Aunque el miedo y las heridas de mi inseguridad me ganen por momentos, soy un convencido de que si somos coherentes y honestos con nosotros y lo que verdaderamente queremos crear, el algoritmo se ocupará de llevarlo a las personas indicadas.
Comparto esta reflexión porque últimamente vengo sufriendo por esto. Reconozco que a veces se vuelve difícil no tentarse por las “fórmulas” para que nuestro mensaje llegue a más personas. Para lograr que más gente nos encuentre.
Pero peor que no llegar a más personas es llegar a la gente equivocada por hacer algo que no te identifica, que no sos vos. Renunciar al disfrute de crear por la rigidez de las recetas que otros te quieren imponer.
En The Creative Act, Rick Rubin dice que si tenemos una idea que nos emociona pero que por alguna razón no traemos al mundo, no es poco común que esa idea encuentre su voz en otro creador. Esto sucede no porque el artista nos haya robado la idea, sino porque era el momento para que esa idea exista en el mundo físico.
¿Vas a dejar que esa idea la materialice otro?
Me gusta pensar que al final de todas las razones que nos inventamos para darle sentido a lo que creamos se encuentra la razón última de lo que hacemos: la contribución a los demás. Si ese ingrediente no se encuentra, algo está roto.

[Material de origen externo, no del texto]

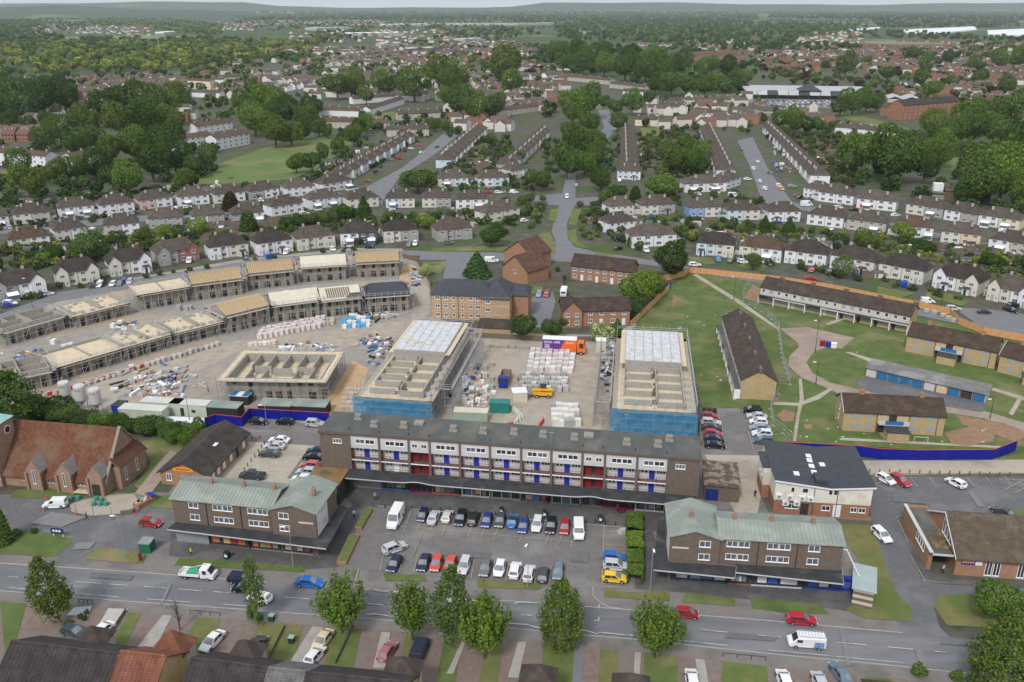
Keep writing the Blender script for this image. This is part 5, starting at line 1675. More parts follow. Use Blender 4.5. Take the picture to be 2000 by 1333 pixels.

Cuando ponemos la atención en contribuir genuinamente a los demás, toda acción que hagamos, todo proyecto que desarrollemos, será hecho con más cuidado, atención y conciencia. Dejamos atrás la ansiedad por ser relevantes y dejamos que nuestro trabajo hable por si solo.
La magia sucede cuando nos libramos de la urgencia por compartir algo, soltamos la necesidad de estar atrás de la última tendencia y dejamos el ruido a un costado. Nuestra mente es una antena que constantemente está captando señales y transmitiendo datos que solo podremos recibir si nos damos el permiso de escucharnos.
Permitite experimentar sin miedos, de conectar con tu antena sin forzarla a recibir una señal que no es tuya.
El fin último de la creación es encontrarnos a nosotros mismos.
Y no hay nada más lindo que crear algo y verse reflejado en esa creación.